News+and+politics religion philosophy the cynic librarian: Don't Worry, Find Your "Redemptive Narrative" and Be Happy

Sunday, December 11, 2005

Don't Worry, Find Your "Redemptive Narrative" and Be Happy

Like we needed to know that people can tell themselves anything to make themselves overcome those nagging suspicions that life is not as real as we want to think and believe it is. Now people are saying the brain is hardwired to find that silver lining in life that will explain it all. Nice story, if only it was the whole story...

According to some scholars, we all want to make a story out of our lives. I say that this is the human propensity not only to find that silver lining but also the desire to find a grand picture of what gives meaning to life.

Now, what if life simply doesn't mean anything? What if all those little stories we derive from the chance happenings of the universe are simply fictions that basically represent the same thing as "whistling in the dark?"

But you know scientists and pinheads. They want to find the meaning of everything and are always glomming on to one theory or another. I guess this one's as good as any other--especially since it makes people so fuzzy warm about their comfortable adjustments to the basic cruelties of reality.

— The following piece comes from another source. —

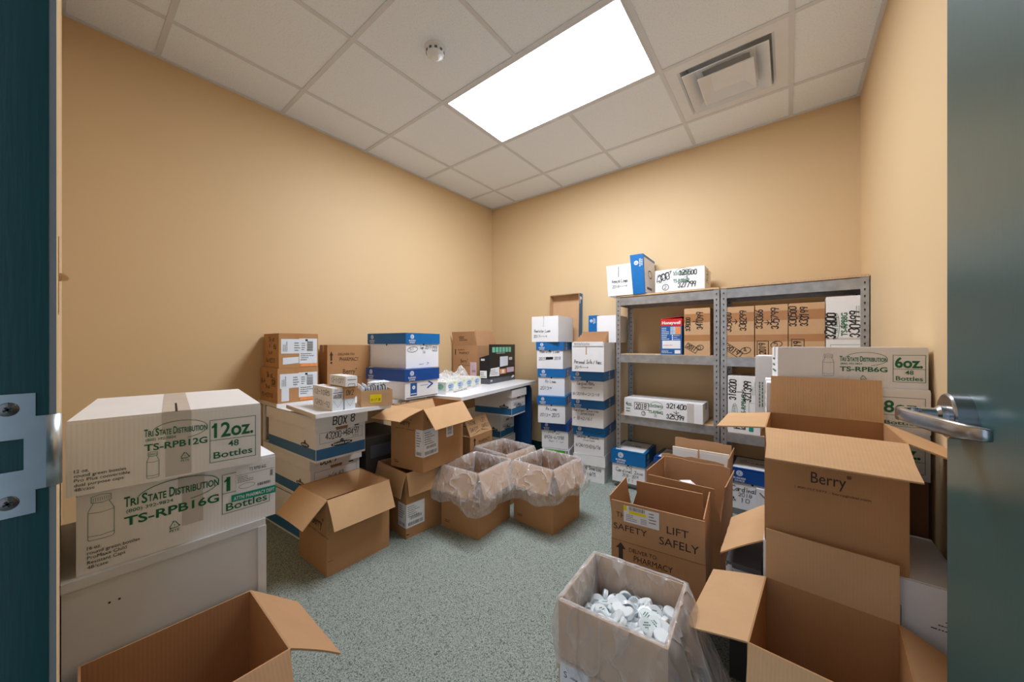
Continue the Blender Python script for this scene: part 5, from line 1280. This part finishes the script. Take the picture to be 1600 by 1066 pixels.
# white carton with one flap out, carrying the tall open brown box
def pr_o16(t, dims, fo):
    w, d, h = dims; D = Decal(); D.boxface(dims, 'f')
    D.frame(.235, h-.150, .292, h-.070, .0012, 'ink_soft'); 
    for i in range(3): D.smalllines(w-.045-.012*i, h-.082-.011*i, w-.004, h-.075-.011*i, 1, 'ink', seed=i)
    D.build('carton_print', t)
    bm = bmesh.new(); bx(bm, (-w/2+.006,-d/2+.006,h-.002),(w/2-.006,d/2-.006,h+.002)); obj('closed_flaps', bm, 'white', t)
open_box('shipping_carton', 'white carton with one brown-lined flap folded out, under the tall open brown box', 'carton', (.352,1.328), 0, 0, (.412,.320,.536),
         {'l': (124,.145,.008,.03,.0015)}, 'white', 'kraft_flap', group='white cartons by the door', prints=pr_o16)
def pr_o15(t, dims, fo):
    w, d, h = dims; k = .95; D = Decal(); D.boxface(dims, 'f'); berry_logo(D, .116*k, .211*k, .092*k)
    D.build('carton_print', t)
open_box('cardboard_box', 'large open brown box with all four flaps out, beside the door', 'cardboard box', (.248,1.332), .5395, -.4, (.305,.305,.345),
         {'f': (103,.185,.008,.03), 'b': (9,.138,.002), 'l': (97,.133,.010), 'r': (110,.135,.012,.05)}, 'kraft', group='open brown boxes', prints=pr_o15)
gc = base('storage_bin', 'grey plastic storage bin with a white corner post, half hidden by a flap', 'storage bin', (-.068,1.385), 0, 0, .100, .26)
bm = bmesh.new(); bx(bm, (-.040,-.120,.01),(.050,.13,.27)); bevel(bm, .004, 2); obj('shade_dark_body', bm, 'hole', gc)  # near-black colour stands in for the deep shade on the carpet below the flap
bm = bmesh.new(); bx(bm, (-.040,-.125,.272),(.050,.13,.385)); bevel(bm, .006, 2); obj('drawer', bm, 'binlight', gc)
bm = bmesh.new(); prism(bm, [(-.128,.388),(.13,.388),(.13,.425),(-.128,.405)], x0=-.048, x1=.050); bevel(bm, .003, 2); obj('lid', bm, 'darkplastic', gc)
bm = bmesh.new(); cyl(bm, (-.038,-.118,.272), .012, .012, .123, 20); obj('corner_post', bm, 'whiteplastic', gc)
# big open box in the right foreground
open_box('cardboard_box', 'open brown box in the right foreground with wide flaps spread', 'cardboard box', (.204,.975), 0, -3.9, (.281,.319,.435),
         {'l': (103,.145,.0,.03), 'b': (2,.146,.0,-.01), 'r': (112,.140,.004,.05), 'f': (150,.145,.002)}, 'kraft', group='open brown boxes')
# three tall boxes with their flaps standing up
def pr_o10(t, dims, fo):
    w, d, h = dims; D = Decal(); D.boxface(dims, 'f')
    D.rect(.029, .262, .046, .335, 'ink_brown'); D.poly([(.018,.333),(.057,.333),(.0375,.357)], 'ink_brown'); D.rect(.029, .245, .046, .256, 'ink_brown')
    D.text('DELIVER TO:', .070, .330, .015, 'ink_brown', width=.105); D.text('PHARMACY', .088, .298, .022, 'ink_brown', width=.140)
    D.line((.001,h-.0015),(w-.001,h-.0015), .0022, 'kraft_dark'); D.build('carton_print', t)
    E_ = Decal(); flap_face(E_, dims, 'f', 2, .155)
    E_.text('THINK', .020, .092, .020, 'ink_brown', width=.085); E_.text('SAFETY', .010, .042, .024, 'ink_brown', width=.128); E_.text('LIFT', .208, .078, .027, 'ink_brown', width=.073); E_.text('SAFELY', .182, .030, .029, 'ink_brown', width=.132); E_.build('flap_print', t)
    L = Decal(); flap_face(L, dims, 'f', 2, .155); L.rect(.050, .080, .182, .146, 'paper', .0018); L.O = L.O + L.n*.0010; L.rect(.050, .124, .062, .146, 'yellow', .0010); L.rect(.070, .116, .135, .128, 'yellow', .0010); L.barcode(.070, .130, .130, .144, 'ink_soft'); L.smalllines(.060, .086, .105, .114, 4, 'ink_soft'); L.smalllines(.145, .095, .176, .14, 4, 'ink_soft', seed=4); L.smalllines(.115, .086, .14, .108, 4, 'ink_soft', seed=6); L.build('shipping_label', t)
open_box('cardboard_box', 'brown box with upright flaps printed THINK SAFETY LIFT SAFELY', 'cardboard box', (-.228,1.385), 0, 5, (.335,.300,.365),
         {'f': (2,.155,.0), 'l': (4,.155,.026,.05), 'r': (-2,.155,.010), 'b': (-14,.150,.030,.06)}, 'kraft_worn', group='open brown boxes', prints=pr_o10)
open_box('cardboard_box', 'worn brown box with upright flaps right behind the THINK SAFETY box', 'cardboard box', (-.236,1.798), 0, -1.2, (.333,.320,.350),
         {'f': (8,.150,.020,.03), 'l': (0,.152,.012), 'r': (3,.150,.020,.05,.004), 'b': (-2,.152,.004,.02,.003)}, 'kraft_worn', group='open brown boxes')
o13 = open_box('cardboard_box', 'worn brown box holding white folders, furthest of three with upright flaps', 'cardboard box', (-.266,2.183), 0, .2, (.336,.329,.370),
         {'f': (-4,.128,.004,.0,.006), 'b': (2,.152,.004,.02,.005), 'r': (4,.150,.03,.02)}, 'kraft_worn', group='open brown boxes')
for i, (x0, x1, y) in enumerate(((-.62,-.44,2.42),(-.435,-.275,2.43))):
    f = thing('folder', ('left' if i == 0 else 'right') + ' white folder edge standing in the furthest worn brown box', 'folder', ((x0+x1)/2 if i else -.515, y, .006), 0, 'folders in the worn brown box')
    bm = bmesh.new(); L = (x1-x0)/2 if i else .073
    bx(bm, (-L,-.006,0),(L,.006,.478)); bevel(bm, .002, 1); obj('cover', bm, 'bookedge', f)
    bm = bmesh.new(); bx(bm, (-L+.004,-.0065,.01),(L-.004,-.006,.465)); obj('front_sheet', bm, 'paper', f)
sc = thing('packing_paper', 'crumpled white packing paper standing inside the worn middle box with upright flaps', 'packing paper', (-.40,1.93,.006), 0)
bm = bmesh.new(); rn = random.Random(3); rings = []
for k in range(12):
    z = .44*k/11; ring = []
    for i in range(14):
        a_ = 2*PI*i/14; r_ = (.055-.030*k/11)*rn.uniform(.6,1.25); ring.append(bm.verts.new((r_*math.cos(a_)*1.5, r_*math.sin(a_), z+rn.uniform(-.01,.01))))
    rings.append(ring)
for p_, q_ in zip(rings, rings[1:]):
    for i in range(14): bm.faces.new((p_[i],p_[(i+1)%14],q_[(i+1)%14],q_[i]))
bm.faces.new(rings[0][::-1]); bm.faces.new(rings[-1]); obj('crumple', bm, 'paper', sc)
# lined box full of bottle caps, in the foreground
LB = dict(N=(-.212,.832), yaw=3.5, dims=(.274,.258,.456))
def pr_o11(t, dims, fo):
    w, d, h = dims; D = Decal(); D.boxface(dims, 'f'); D.line((.001,h-.150),(w-.001,h-.150), .003, 'kraft_dark')
    D.rect(.004, h-.31, .085, h-.158, 'paper', .0008); D.text('S', .016, h-.195, .016, 'ink'); D.smalllines(.034,h-.195,.07,h-.18,1,'ink_soft'); D.smalllines(.012,h-.30,.075,h-.205,6,'ink_soft'); D.build('carton_print', t)
lb = lined('lined brown box full of white bottle caps in the foreground', LB['N'], LB['yaw'], LB['dims'], .165, {'f': .07, 'r': .30, 'b': .14, 'l': .08}, 21,
      flaps={'l': (178,.005,0)}, prints=pr_o11, fold=.012, mat='kraft_pale', side_len={'f': .165, 'r': .36, 'b': .20, 'l': .19}, inside=.36)
# bottle caps: one of each kind, then copies
def cap_mesh(printed):
    D = bmesh.new(); r, hh = .0200, .0120
    lathe(D, [(.0001,hh),(r*.86,hh),(r*.90,hh-.0012),(r*.96,hh-.0008),(r,hh-.003),(r*1.02,0),(r*.93,0),(r*.91,hh-.003),(.0001,hh-.003)], 22)
    if printed:
        for rr, y in ((.006,.0055),(.010,0),(.006,-.0055)):
            for q in range(4):
                x = -rr+2*rr*q/4; bx(D, (x,y-.0014,hh),(x+rr*.36,y+.0014,hh+.0003), 1)
    me = bpy.data.meshes.new('shell'); bmesh.ops.recalc_face_normals(D, faces=D.faces); D.to_mesh(me); D.free()
    me.materials.append(M['capwhite']); me.materials.append(M['green']); return me
CM = [cap_mesh(False), cap_mesh(True)]
a = R(LB['yaw']); cc = Vector(lb.location); RZ = Matrix.Rotation(a, 3, 'Z')
rn = random.Random(44); placed = []
def pile_z(x, y): return .412 + .020*math.sin(x*16+1.2)*math.cos(y*13) - .012*(y/.12) + .014*(x/.13)
tries = 0; W, Dp = LB['dims'][0]/2-.034, LB['dims'][1]/2-.034
while len(placed) < 215 and tries < 60000:
    tries += 1
    x, y = rn.uniform(-W,W), rn.uniform(-Dp,Dp); lay = len(placed)//72
    z = pile_z(x,y) - .034 + .0165*lay + rn.uniform(-.003,.003)
    if all((x-p[0])**2+(y-p[1])**2+((z-p[2])*1.7)**2 > .0238**2 for p in placed): placed.append((x,y,z))
for i, (x,y,z) in enumerate(placed):
    o = bpy.data.objects.new('bottle_cap', CM[0 if rn.random() < .55 else 1]); C.objects.link(o)
    til = rn.gauss(0, .42) if rn.random() < .75 else rn.uniform(.9, 1.6)
    up = 0 if rn.random() < .72 else PI
    o.rotation_euler = (til+up, rn.gauss(0,.25), rn.uniform(0,6.28)); o.location = cc + RZ @ Vector((x,y,z))
    tag(o, 'white plastic bottle cap in the lined box of caps', 'bottle cap', 'bottle caps in the lined box')
# a bed of caps deeper down that nobody could tell apart
bm = bmesh.new(); n = 24
g = []
rn = random.Random(2)
for i in range(n+1):
    for j in range(n+1):
        x = (i/n-.5)*(LB['dims'][0]-.075); y = (j/n-.5)*(LB['dims'][1]-.075); g.append(bm.verts.new((x,y,pile_z(x,y)-.040+rn.uniform(-.006,.006))))
for i in range(n):
    for j in range(n): bm.faces.new((g[i*(n+1)+j],g[(i+1)*(n+1)+j],g[(i+1)*(n+1)+j+1],g[i*(n+1)+j+1]))
def wall_ring(): 
    e = [ed for ed in bm.edges if len(ed.link_faces) == 1]; r = bmesh.ops.extrude_edge_only(bm, edges=e)
    for v in r['geom']:
        if isinstance(v, bmesh.types.BMVert): v.co.z = .008
wall_ring()
hp = obj('bottle_cap_heap', bm, 'capwhite', None, loc=cc, rot=(0,0,a)); tag(hp, 'heap of white bottle caps filling the lined foreground box', 'bottle caps', None, 'stuff')

# ------------------------------------------------------------------ camera and light
cam = bpy.data.cameras.new('camera'); co = bpy.data.objects.new('camera', cam); C.objects.link(co)
FPX = 550.23
cam.sensor_fit = 'HORIZONTAL'; cam.sensor_width = 36; cam.lens = FPX/1600*36
cam.shift_x = -(807.03-800)/1600; cam.shift_y = (538.71-533)/1600
cam.clip_start = .02; cam.clip_end = 50
co.location = (0, 0, 1.14); co.rotation_euler = (PI/2, 0, R(37.603))
SC.camera = co
wd = bpy.data.worlds.new('hall'); SC.world = wd; wd.use_nodes = True
b = wd.node_tree.nodes['Background']; b.inputs['Color'].default_value = (.78,.92,1.14,1); b.inputs['Strength'].default_value = .85
vs = SC.view_settings; vs.view_transform = 'Standard'; vs.look = 'None'; vs.gamma = 1; vs.use_curve_mapping = False; vs.exposure = EXPO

According to Prof. McAdams, professor of psychology at Northwestern University, in his book "The Redemptive Self: Stories Americans Live By," the basic method to get religion is the following:

In rough outline, to discover your own narrative, divide your life into chapters; identify critical events, talk about your greatest challenge and how you faced it, describe the heroes and villains in your book, that is, the people who had the great positive and negative effects on you, think about what could be positive and negative futures for you, and, finally, identify the major theme of your life narrative.
Now I like fairy tales as much as anyone. I doubt, though, that fairy talizing our lives after the age of 10 is going to get us any closer to what really matters. But then, I am not saying there is anything real or true since that's something I do not believe anyone can tell someone else. Nor am I convinced that most epople take the real effort and time that is necessary to explode all those comfortable little lies we tellourselves to make the boredom seem like a sitcom.